Jeffrey LewisMissile-palooza

The wits are out with their own doctored images of Iran’s recent missile launch.

This is my favorite so far, but there are lots at Boing Boing, Danger Room, and the Economist.

Warning, there is some sort of recurring theme about kittens that makes me vaguely uncomfortable.

Comments

  1. Dazz

    Utterly Fabulous!!! LMAO.

  2. Ak Malten (History)

    hmmm, jeffrey, now you got me scared! Ha, ha!

    Nice work !

    But the background of all of this, including why these rockets were flying, is scary indeed !
    We have to try and prevent this from happening and thus the next US led illegal war of aggression from starting in the first place. The Iranian are not warning us for nothing !

    Ak Malten

  3. Sid (History)

    the kittens are from the ‘Lolcat’ meme, not necessarily discomfiting.

  4. Major Lemon (History)

    Iranians are a threat. Threats tend to be scary.

  5. hass (History)

    Yes funny but who can forget this other bit of graphic fun and games ?

  6. John Weaver (History)

    It must be very comforting to the Israelis that only 75% of the Iranian missiles would land on them!

    Mutually Assured Destruction only works as a strategy when the enemy values its people’s lives as much as you do your own. Fundamentalist Muslims seem not to be afraid of death, so MAD does not work with them. I could well imagine that some Iranians would happily exchange 10m “martyrs” for the eradication of Israel and the adulation of the Muslim world.

    The only sure way forward for Israel is a pre-emptive strike to remove the WMD (or the Iranians!).

  7. Tom H

    We’re attacking another country, then. Pass the popcorn.

  8. Yossi

    hass, why don’t you show a more recent work of art and ask how many poles were there originally?

    John Weaver, your sincere caring for my country is very much appreciated but any serious study of Iranian government, even the famous NIE, concludes they are very rational and pragmatic. MAD is certainly going to work with them and that’s why I sleep very well although I live in Jerusalem. I don’t think a pre-emptive strike is necessary, on the contrary I think that such a power balance will make our region more sane.

  9. Andrew Foland (History)

    John Weaver—

    as I recall, in the Second World War, the Japanese Air Force made heavy use of kamikazes who “seemed not to be afraid of death”. Nonetheless MAD (or, in that case, AD) did indeed “work with them.”

    In short, don’t mistake the actions of outlier fanatics for the actual calculations being made by their leaders (or, for that matter, for the sentiments of their publics at large.)

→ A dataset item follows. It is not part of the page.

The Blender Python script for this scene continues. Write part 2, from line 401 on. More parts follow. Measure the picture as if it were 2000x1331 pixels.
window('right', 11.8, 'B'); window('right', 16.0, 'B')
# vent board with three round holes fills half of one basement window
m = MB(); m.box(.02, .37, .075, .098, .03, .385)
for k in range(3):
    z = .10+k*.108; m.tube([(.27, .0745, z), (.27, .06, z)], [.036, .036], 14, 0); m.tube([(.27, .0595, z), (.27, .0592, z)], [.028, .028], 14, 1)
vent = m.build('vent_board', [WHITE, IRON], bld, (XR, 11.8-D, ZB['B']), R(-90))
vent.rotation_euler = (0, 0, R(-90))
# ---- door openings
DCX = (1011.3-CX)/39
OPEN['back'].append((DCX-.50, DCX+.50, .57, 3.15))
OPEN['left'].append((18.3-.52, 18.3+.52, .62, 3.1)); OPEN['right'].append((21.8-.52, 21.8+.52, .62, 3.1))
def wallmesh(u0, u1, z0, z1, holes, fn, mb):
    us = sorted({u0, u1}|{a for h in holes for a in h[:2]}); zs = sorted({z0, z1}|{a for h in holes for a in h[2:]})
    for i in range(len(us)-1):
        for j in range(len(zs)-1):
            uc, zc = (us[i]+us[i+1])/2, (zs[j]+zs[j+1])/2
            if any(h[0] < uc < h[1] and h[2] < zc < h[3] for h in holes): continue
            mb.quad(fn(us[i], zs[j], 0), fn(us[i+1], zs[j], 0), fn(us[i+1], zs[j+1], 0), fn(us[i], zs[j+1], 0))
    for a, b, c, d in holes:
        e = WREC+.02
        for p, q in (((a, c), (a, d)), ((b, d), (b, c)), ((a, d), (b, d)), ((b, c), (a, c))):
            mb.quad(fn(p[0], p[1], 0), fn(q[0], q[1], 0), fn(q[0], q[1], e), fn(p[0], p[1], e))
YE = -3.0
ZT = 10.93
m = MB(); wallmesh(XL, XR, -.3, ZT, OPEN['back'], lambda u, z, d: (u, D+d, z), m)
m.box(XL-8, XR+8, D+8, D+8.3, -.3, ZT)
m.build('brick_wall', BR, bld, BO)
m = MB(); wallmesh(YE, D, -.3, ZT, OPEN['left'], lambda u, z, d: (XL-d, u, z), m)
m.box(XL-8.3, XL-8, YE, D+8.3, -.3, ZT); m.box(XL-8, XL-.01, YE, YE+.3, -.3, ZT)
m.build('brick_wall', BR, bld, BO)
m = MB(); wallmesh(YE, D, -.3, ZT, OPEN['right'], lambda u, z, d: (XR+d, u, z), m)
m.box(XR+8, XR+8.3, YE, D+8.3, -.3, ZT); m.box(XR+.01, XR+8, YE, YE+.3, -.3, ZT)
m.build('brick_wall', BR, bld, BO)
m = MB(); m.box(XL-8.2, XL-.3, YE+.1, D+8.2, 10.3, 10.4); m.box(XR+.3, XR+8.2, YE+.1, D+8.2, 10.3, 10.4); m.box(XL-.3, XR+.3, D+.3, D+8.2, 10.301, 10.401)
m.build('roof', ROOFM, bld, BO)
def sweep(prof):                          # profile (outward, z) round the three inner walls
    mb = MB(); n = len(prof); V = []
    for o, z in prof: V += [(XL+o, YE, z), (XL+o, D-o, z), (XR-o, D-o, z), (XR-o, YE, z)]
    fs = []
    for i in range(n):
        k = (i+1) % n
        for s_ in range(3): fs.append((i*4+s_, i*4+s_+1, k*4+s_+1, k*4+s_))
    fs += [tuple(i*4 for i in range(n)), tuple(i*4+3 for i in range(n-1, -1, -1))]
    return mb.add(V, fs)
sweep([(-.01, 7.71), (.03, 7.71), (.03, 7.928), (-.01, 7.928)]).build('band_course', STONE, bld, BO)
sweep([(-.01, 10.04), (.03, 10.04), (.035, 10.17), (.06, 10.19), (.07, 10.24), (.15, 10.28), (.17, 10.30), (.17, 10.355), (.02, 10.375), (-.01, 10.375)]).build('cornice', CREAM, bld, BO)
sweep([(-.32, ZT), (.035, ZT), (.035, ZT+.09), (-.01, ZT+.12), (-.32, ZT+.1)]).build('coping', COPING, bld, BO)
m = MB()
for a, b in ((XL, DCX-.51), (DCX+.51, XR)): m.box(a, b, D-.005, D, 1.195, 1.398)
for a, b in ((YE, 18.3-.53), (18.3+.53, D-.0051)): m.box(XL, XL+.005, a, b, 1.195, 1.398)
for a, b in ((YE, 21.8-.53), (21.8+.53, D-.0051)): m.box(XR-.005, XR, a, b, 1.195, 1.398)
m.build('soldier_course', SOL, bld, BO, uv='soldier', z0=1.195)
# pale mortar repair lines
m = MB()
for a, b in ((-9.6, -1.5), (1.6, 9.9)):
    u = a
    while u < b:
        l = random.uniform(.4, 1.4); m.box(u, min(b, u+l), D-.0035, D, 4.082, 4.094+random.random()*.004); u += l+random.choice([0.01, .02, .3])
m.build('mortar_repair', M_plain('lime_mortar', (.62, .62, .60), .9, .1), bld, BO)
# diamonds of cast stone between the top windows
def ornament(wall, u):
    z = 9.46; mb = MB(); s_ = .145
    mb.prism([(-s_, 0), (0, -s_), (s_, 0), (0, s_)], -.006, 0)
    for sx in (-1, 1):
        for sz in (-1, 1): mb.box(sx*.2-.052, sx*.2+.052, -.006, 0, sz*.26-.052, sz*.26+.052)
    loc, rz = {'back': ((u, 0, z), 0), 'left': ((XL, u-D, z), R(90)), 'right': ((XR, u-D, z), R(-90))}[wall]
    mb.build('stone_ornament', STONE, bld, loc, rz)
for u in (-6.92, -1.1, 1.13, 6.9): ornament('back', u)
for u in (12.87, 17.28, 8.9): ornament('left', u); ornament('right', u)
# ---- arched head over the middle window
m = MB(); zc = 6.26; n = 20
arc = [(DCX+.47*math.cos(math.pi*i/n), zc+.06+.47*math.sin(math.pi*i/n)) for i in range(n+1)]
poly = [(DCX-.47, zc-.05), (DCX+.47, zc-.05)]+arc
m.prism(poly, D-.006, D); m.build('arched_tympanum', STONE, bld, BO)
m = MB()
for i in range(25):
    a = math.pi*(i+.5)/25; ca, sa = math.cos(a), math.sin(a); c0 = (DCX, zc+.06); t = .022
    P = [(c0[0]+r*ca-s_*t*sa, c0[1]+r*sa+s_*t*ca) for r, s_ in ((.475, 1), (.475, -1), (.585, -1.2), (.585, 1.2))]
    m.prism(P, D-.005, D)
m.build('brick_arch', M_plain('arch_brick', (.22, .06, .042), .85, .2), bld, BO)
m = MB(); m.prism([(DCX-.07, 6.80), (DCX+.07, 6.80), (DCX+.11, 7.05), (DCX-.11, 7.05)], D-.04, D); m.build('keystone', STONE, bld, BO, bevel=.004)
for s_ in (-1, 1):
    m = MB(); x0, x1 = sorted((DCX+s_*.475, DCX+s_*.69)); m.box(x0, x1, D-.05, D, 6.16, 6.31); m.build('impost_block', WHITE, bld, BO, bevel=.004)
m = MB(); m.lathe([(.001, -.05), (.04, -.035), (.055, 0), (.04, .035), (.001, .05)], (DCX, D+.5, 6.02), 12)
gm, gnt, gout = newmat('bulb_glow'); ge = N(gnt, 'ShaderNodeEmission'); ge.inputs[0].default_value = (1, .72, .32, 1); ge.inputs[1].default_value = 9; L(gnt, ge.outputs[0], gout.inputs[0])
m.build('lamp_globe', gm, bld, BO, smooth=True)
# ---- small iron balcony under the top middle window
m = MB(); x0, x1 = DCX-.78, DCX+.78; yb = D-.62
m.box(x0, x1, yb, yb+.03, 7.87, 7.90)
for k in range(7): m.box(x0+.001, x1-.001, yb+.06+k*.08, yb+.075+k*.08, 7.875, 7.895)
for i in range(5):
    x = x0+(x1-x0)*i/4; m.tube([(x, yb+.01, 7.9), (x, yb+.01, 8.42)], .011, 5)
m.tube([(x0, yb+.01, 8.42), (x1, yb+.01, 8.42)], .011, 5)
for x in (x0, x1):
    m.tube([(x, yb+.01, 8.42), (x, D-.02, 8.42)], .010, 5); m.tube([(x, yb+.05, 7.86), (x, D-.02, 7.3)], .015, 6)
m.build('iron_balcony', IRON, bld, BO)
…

  10. John Weaver (History)

    Yossi: It will all be down to the man with his finger on the button. You really are sure?

    Andrew Foland: The Kamikaze pilots were a spent force by the time the decision was taken to nuke Japan. This was Assured Destruction; there was nothing mutual about it. If the Japanese had instead developed a deliverable nuclear device, and threatened to use it in retaliation to US forces landing on the Japanese mainland, then this would have been MAD and the war would have ended in a negotiated truce.

  11. Katherine (History)

    Some more instant classics here: http://www.geekologie.com/2008/07/more_iranian_missile_photoshop.php.

    I’m fond of the “Attack of the Clone Tool.”

  12. peter (History)

    I can’t help but note that the doctrine of MAD [Mutually Assured Destruction] does not pertain to the Iranian/Islraeli situation. It only works on a simple schoolyard seesaw where each actor is roughly equal in nuclear power. Otherwise the doctrine is destbilizing. Just look at Israel: Its nuclear capability has only served to *DE*stabilize the region, completely anathema to the intent.

  13. ritzl (History)

    ROFLMAO. I haven’t laughed this hard on a political subject since, well, ever. Thanks.

    Truth.

  14. Major Lemon (History)

    Peter, destabilizing effect of imbalance of power is only destabilizing if the equation: threat = intentions x capabilities is grossly mismatched one element either side. Israel has capability but its intentions are not expansionist as Irans are. Iran is the cause of the instability, not Israel which is in co-existence mode. It makes no difference to Iran whether Israel has nukes or not. Iran being expansionist has aggressive intentions and may soon have a nuclear military capability unless someone does something about it.